Keeping a Close Eye on Oil States International (OIS)

As Congress takes up the debate on drilling for more domestic sources of oil and gas there are a number of companies, besides the obvious ones, that are poised to capture a lot of new business.

Ultimately, I believe, Congress will relent under pressure from their constituents (us!) and whole new areas previously closed to exploration and drilling will come available. While the Exxon’s, Chevron’s, Halliburton’s and Schlumberger’s stand to get most of the attention from investors (see, “Exxon Mobil (XOM) Big Oil’s Big Demise“), there are smaller companies in the industry that operate out of the spotlight that are also worthy of attention.  One of them is Oil States International (OIS).

OIS is a leading maker of products for deep-water petroleum production and sub-sea pipelines. It also offers work force accommodations, catering and logistics services and modular building construction services. The company has its hands in a wide array of activities and should continue to see growth as the scope of domestic exploration and drilling continues to expand.

Given the rise in oil prices over the last year, OIS has exceeded consensus profit estimates in seven of the last eight quarters.  Even so shares sit closer to their 52-week lows than their 52-week highs.  There are more good quarters to come in my opinion. The recent decline in the price of crude and the general meltdown of the financial markets has no doubt taken its toll on OIS shares as shares are down some $20 since early July.  As a Rational Investor the decline presents a buying opportunity.

Oil companies such as OIS can make plenty of money even if crude prices fall further (see, “What Lower Oil Prices Mean for Your Portfolio“).  In fact, oil has risen since the middle of last week with news of the financial bailout and a belief that the economy will survive the recent crunch relatively unscathed. Backlog at OIS’s offshore product segment is at historic levels.  Those levels will only grow if Congress does indeed open up formerly restricted offshore areas for exploration and drilling.  The growth potential for OIS in such a world is quite impressive.

Other divisions are performing well too.  The company’s Well Site Services segment saw a 40 percent growth in sales in the previous quarter thanks to a 66 percent increase in tool rentals. It is also seeing significant growth opportunities for its accommodations business in the oil sands region. OIS’s tubular services business, which sells well pipe and tubing,  is seeing robust demand as industry OCTG inventory levels have continued to decrease with price increases announced recently by the major domestic mills – to be passed along thus helping top-line growth for this segment which already accounted for 40 percent of first-half revenue.

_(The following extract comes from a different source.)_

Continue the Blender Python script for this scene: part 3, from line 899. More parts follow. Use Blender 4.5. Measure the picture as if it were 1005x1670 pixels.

Shares of OIS appear cheap at current levels even if they did soar higher even with the temporary blip caused by the credit market bailout.   Shares trade for just 78 percent of sales and 7 times fiscal ’09 earnings estimates but I wouldn’t be surprised if those estimates are revised higher given the company’s momentum and robust demand for its products and services.

Keep an eye on OIS, especially if oil prices fall further.  You may be able to buy a gem at a discounted price.